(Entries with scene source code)
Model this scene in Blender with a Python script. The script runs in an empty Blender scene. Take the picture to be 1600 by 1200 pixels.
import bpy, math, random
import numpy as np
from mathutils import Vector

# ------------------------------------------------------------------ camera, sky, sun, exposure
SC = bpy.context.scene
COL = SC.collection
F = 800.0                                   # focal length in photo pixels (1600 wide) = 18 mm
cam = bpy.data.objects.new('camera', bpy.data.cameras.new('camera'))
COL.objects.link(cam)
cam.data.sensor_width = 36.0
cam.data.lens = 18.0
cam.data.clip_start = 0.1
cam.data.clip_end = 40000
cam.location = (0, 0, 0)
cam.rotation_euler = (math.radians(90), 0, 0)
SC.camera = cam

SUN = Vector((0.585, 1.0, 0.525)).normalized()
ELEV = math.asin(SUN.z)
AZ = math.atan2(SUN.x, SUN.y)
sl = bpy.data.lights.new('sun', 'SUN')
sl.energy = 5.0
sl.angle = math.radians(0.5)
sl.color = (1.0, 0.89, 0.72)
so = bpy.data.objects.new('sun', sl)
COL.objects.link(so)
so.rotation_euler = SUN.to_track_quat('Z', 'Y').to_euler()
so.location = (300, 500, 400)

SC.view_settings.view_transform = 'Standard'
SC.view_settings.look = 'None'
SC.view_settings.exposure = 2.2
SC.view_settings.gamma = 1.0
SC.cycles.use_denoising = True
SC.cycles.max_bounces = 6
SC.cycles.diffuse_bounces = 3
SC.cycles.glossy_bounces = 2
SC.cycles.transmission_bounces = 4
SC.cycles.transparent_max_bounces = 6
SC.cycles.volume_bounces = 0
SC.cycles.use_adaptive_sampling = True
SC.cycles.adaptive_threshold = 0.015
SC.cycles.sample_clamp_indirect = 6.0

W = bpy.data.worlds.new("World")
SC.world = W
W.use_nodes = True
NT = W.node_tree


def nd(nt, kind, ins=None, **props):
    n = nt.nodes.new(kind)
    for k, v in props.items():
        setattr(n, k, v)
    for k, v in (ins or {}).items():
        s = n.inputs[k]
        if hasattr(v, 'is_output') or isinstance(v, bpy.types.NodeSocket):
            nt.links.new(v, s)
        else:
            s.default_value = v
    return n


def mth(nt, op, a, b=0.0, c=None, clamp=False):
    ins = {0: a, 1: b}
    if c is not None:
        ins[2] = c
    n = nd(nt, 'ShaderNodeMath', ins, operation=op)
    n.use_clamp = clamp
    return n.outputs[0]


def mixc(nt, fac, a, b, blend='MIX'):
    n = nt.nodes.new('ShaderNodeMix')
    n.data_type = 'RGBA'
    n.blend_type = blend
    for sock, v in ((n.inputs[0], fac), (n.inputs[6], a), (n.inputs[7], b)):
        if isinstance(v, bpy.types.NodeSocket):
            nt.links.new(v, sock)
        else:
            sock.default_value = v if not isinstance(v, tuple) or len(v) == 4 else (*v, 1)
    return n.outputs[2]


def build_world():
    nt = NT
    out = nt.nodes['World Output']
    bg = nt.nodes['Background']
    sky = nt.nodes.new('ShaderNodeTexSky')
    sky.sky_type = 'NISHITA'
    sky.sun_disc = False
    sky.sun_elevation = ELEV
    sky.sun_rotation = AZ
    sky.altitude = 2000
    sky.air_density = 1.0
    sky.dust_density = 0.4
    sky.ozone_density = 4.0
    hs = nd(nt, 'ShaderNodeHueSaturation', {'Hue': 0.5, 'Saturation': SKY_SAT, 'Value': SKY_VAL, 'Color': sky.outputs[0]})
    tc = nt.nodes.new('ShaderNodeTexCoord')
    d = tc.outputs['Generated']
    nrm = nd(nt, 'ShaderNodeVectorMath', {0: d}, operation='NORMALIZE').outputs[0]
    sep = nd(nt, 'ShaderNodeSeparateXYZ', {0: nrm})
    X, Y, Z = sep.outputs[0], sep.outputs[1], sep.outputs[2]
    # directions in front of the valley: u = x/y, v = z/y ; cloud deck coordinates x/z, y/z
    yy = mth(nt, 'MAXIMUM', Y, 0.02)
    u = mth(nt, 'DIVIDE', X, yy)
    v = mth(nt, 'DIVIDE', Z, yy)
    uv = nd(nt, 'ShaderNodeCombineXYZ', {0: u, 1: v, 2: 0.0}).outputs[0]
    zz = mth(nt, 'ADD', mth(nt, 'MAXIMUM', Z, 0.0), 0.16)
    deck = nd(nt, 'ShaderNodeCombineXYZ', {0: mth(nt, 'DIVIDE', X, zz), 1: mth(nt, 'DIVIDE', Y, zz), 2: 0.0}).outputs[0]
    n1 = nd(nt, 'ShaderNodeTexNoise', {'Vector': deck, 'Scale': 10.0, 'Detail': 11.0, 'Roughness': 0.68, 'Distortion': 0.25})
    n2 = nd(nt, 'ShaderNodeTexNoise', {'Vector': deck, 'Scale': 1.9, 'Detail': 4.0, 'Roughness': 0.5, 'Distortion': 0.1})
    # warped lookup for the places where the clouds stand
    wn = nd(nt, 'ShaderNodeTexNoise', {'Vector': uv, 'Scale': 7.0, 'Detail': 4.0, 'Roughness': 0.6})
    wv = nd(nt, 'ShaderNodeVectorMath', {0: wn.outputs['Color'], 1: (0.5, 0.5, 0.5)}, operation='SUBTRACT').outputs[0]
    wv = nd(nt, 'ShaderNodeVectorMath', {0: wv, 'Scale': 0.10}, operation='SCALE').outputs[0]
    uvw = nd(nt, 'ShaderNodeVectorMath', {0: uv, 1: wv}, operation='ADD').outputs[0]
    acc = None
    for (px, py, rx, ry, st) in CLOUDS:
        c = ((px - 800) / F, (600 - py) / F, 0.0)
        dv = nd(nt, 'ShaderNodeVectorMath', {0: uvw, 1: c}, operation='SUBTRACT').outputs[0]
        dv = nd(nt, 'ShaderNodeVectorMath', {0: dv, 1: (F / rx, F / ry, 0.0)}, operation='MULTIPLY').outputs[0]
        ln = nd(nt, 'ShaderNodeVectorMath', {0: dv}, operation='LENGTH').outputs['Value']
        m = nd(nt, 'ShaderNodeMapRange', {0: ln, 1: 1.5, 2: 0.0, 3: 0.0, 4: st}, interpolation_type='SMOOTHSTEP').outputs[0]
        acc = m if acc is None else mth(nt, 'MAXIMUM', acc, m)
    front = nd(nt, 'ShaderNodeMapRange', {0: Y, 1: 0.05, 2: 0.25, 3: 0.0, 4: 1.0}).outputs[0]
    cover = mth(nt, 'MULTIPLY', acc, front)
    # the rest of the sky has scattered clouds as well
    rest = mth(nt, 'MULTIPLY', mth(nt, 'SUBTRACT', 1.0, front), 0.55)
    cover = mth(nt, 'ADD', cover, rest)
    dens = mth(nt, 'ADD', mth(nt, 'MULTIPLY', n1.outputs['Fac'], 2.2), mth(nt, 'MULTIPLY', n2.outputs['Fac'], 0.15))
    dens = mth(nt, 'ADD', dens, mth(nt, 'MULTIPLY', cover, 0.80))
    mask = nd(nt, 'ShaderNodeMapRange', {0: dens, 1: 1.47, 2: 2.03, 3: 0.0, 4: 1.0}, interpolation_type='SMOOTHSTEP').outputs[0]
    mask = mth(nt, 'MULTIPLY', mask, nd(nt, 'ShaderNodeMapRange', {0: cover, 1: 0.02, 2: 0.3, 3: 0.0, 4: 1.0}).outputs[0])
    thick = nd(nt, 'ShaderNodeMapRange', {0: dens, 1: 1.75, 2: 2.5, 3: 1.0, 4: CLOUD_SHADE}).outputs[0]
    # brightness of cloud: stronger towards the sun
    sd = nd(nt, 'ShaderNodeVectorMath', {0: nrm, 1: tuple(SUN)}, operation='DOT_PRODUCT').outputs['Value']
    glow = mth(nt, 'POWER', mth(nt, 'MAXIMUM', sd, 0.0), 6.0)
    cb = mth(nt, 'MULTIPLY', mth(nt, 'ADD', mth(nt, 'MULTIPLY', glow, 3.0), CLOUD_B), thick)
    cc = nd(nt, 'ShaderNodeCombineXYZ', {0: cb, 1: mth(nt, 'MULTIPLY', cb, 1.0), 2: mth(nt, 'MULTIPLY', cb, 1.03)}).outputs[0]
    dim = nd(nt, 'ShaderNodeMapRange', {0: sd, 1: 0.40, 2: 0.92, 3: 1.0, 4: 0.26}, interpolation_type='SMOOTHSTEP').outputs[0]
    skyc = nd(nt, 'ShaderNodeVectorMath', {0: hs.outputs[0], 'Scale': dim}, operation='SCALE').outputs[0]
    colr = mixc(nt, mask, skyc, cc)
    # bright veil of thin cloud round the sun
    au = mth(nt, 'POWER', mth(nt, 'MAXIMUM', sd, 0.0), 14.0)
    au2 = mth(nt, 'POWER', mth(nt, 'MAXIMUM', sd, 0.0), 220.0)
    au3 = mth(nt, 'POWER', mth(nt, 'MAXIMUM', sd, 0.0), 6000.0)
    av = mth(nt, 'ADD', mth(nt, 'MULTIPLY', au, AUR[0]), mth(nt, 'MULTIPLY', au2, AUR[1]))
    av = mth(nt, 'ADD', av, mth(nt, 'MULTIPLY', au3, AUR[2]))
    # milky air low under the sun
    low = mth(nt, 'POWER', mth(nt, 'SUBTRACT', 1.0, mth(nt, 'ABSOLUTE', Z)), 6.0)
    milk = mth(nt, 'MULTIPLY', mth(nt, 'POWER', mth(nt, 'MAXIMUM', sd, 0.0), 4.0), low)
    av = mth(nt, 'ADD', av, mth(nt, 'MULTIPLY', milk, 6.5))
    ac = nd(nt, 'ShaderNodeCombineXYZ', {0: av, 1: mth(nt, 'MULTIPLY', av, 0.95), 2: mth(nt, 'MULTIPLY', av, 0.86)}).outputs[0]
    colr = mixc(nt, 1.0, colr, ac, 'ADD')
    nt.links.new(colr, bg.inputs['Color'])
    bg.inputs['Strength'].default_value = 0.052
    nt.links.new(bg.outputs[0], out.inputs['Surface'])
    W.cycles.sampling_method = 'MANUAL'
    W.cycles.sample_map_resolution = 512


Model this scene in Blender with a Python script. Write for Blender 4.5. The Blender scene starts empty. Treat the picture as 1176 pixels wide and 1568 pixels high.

(Task directions):
Print the listing above from its first line through the line with "from mathutils import Vector", and stop there.

(Exercise response):
Model this scene in Blender with a Python script. The script runs in an empty Blender scene. Take the picture to be 1600 by 1200 pixels.
import bpy, math, random
import numpy as np
from mathutils import Vector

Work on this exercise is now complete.